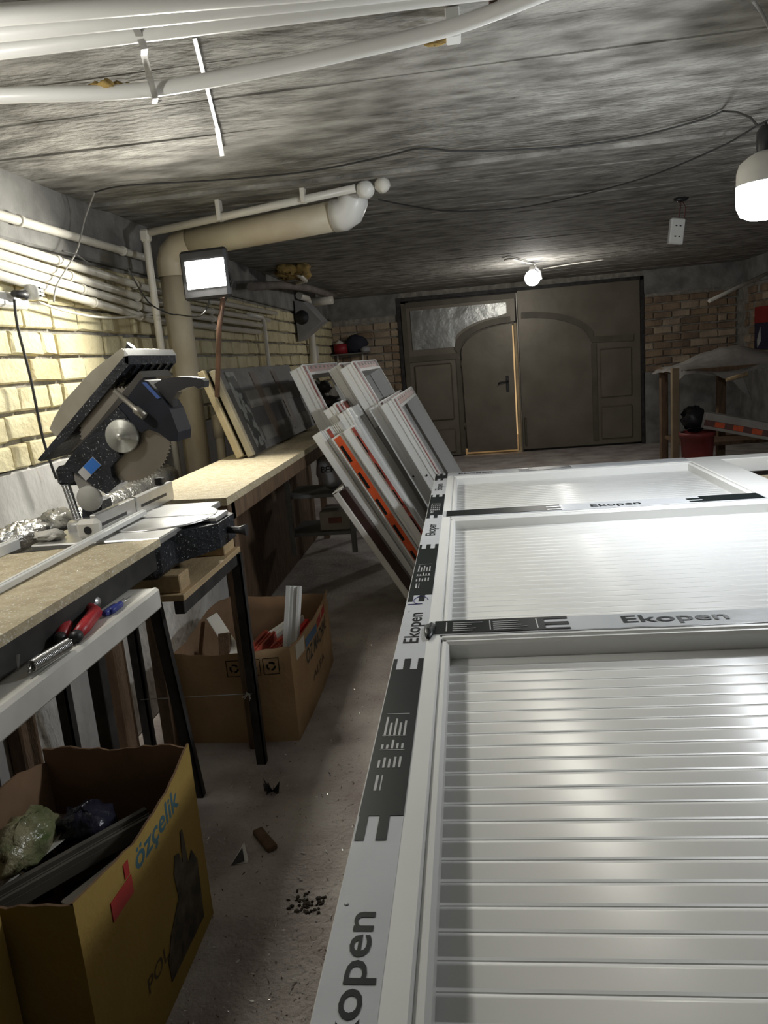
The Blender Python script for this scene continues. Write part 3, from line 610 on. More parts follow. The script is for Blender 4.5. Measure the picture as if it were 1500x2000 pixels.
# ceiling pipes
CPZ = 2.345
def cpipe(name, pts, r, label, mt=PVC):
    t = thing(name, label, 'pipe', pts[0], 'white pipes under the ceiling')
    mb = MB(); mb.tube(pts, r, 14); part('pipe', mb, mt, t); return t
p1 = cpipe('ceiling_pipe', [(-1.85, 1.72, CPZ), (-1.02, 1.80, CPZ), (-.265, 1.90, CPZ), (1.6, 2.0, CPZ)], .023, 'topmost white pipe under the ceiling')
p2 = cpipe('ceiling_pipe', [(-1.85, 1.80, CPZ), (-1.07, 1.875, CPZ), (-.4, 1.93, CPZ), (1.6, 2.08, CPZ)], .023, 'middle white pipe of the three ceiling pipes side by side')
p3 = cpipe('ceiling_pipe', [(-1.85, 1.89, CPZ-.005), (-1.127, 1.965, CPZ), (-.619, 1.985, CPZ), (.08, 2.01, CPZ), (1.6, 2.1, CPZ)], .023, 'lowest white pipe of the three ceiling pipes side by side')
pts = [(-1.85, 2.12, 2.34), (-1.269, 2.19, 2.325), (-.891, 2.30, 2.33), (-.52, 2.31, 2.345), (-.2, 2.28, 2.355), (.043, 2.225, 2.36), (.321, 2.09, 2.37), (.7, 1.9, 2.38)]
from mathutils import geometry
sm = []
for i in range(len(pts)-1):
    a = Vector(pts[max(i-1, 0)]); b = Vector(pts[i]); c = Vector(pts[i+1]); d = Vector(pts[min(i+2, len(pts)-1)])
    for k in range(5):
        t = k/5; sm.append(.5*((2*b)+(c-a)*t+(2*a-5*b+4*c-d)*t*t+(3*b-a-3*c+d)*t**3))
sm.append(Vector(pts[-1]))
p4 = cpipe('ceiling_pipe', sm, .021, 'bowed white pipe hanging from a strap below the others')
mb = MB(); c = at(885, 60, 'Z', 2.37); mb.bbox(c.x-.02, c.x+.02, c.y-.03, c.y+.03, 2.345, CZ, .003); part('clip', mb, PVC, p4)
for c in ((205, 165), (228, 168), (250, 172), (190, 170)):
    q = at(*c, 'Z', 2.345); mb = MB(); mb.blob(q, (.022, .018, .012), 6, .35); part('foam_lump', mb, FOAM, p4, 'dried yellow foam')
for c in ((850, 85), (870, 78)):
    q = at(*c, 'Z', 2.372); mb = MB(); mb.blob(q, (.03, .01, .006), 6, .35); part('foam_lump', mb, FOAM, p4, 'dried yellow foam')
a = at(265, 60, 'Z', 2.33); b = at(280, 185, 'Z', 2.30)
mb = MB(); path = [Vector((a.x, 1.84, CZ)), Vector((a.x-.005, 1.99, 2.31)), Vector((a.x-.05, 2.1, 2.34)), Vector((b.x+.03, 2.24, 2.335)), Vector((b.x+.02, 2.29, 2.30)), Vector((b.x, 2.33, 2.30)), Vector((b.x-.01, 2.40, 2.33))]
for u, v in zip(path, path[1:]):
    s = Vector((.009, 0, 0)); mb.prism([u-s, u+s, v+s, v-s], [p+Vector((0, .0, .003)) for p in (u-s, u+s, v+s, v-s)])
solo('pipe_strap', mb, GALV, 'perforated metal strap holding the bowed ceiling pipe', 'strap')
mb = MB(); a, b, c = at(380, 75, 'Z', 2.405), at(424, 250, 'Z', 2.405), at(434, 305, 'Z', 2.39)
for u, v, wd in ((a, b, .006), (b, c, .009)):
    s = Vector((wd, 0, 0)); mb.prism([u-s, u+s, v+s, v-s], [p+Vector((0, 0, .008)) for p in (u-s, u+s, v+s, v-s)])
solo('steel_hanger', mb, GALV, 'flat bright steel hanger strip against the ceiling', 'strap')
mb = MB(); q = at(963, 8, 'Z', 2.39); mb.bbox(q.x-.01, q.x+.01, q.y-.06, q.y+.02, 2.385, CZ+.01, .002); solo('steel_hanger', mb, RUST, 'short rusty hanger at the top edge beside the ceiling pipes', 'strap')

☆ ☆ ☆

Restate the whole listing above exactly, please, omitting every image.

● **Task response**
The Blender Python script for this scene continues. Write part 3, from line 610 on. More parts follow. The script is for Blender 4.5. Measure the picture as if it were 1500x2000 pixels.
# ceiling pipes
CPZ = 2.345
def cpipe(name, pts, r, label, mt=PVC):
    t = thing(name, label, 'pipe', pts[0], 'white pipes under the ceiling')
    mb = MB(); mb.tube(pts, r, 14); part('pipe', mb, mt, t); return t
p1 = cpipe('ceiling_pipe', [(-1.85, 1.72, CPZ), (-1.02, 1.80, CPZ), (-.265, 1.90, CPZ), (1.6, 2.0, CPZ)], .023, 'topmost white pipe under the ceiling')
p2 = cpipe('ceiling_pipe', [(-1.85, 1.80, CPZ), (-1.07, 1.875, CPZ), (-.4, 1.93, CPZ), (1.6, 2.08, CPZ)], .023, 'middle white pipe of the three ceiling pipes side by side')
p3 = cpipe('ceiling_pipe', [(-1.85, 1.89, CPZ-.005), (-1.127, 1.965, CPZ), (-.619, 1.985, CPZ), (.08, 2.01, CPZ), (1.6, 2.1, CPZ)], .023, 'lowest white pipe of the three ceiling pipes side by side')
pts = [(-1.85, 2.12, 2.34), (-1.269, 2.19, 2.325), (-.891, 2.30, 2.33), (-.52, 2.31, 2.345), (-.2, 2.28, 2.355), (.043, 2.225, 2.36), (.321, 2.09, 2.37), (.7, 1.9, 2.38)]
from mathutils import geometry
sm = []
for i in range(len(pts)-1):
    a = Vector(pts[max(i-1, 0)]); b = Vector(pts[i]); c = Vector(pts[i+1]); d = Vector(pts[min(i+2, len(pts)-1)])
    for k in range(5):
        t = k/5; sm.append(.5*((2*b)+(c-a)*t+(2*a-5*b+4*c-d)*t*t+(3*b-a-3*c+d)*t**3))
sm.append(Vector(pts[-1]))
p4 = cpipe('ceiling_pipe', sm, .021, 'bowed white pipe hanging from a strap below the others')
mb = MB(); c = at(885, 60, 'Z', 2.37); mb.bbox(c.x-.02, c.x+.02, c.y-.03, c.y+.03, 2.345, CZ, .003); part('clip', mb, PVC, p4)
for c in ((205, 165), (228, 168), (250, 172), (190, 170)):
    q = at(*c, 'Z', 2.345); mb = MB(); mb.blob(q, (.022, .018, .012), 6, .35); part('foam_lump', mb, FOAM, p4, 'dried yellow foam')
for c in ((850, 85), (870, 78)):
    q = at(*c, 'Z', 2.372); mb = MB(); mb.blob(q, (.03, .01, .006), 6, .35); part('foam_lump', mb, FOAM, p4, 'dried yellow foam')
a = at(265, 60, 'Z', 2.33); b = at(280, 185, 'Z', 2.30)
mb = MB(); path = [Vector((a.x, 1.84, CZ)), Vector((a.x-.005, 1.99, 2.31)), Vector((a.x-.05, 2.1, 2.34)), Vector((b.x+.03, 2.24, 2.335)), Vector((b.x+.02, 2.29, 2.30)), Vector((b.x, 2.33, 2.30)), Vector((b.x-.01, 2.40, 2.33))]
for u, v in zip(path, path[1:]):
    s = Vector((.009, 0, 0)); mb.prism([u-s, u+s, v+s, v-s], [p+Vector((0, .0, .003)) for p in (u-s, u+s, v+s, v-s)])
solo('pipe_strap', mb, GALV, 'perforated metal strap holding the bowed ceiling pipe', 'strap')
mb = MB(); a, b, c = at(380, 75, 'Z', 2.405), at(424, 250, 'Z', 2.405), at(434, 305, 'Z', 2.39)
for u, v, wd in ((a, b, .006), (b, c, .009)):
    s = Vector((wd, 0, 0)); mb.prism([u-s, u+s, v+s, v-s], [p+Vector((0, 0, .008)) for p in (u-s, u+s, v+s, v-s)])
solo('steel_hanger', mb, GALV, 'flat bright steel hanger strip against the ceiling', 'strap')
mb = MB(); q = at(963, 8, 'Z', 2.39); mb.bbox(q.x-.01, q.x+.01, q.y-.06, q.y+.02, 2.385, CZ+.01, .002); solo('steel_hanger', mb, RUST, 'short rusty hanger at the top edge beside the ceiling pipes', 'strap')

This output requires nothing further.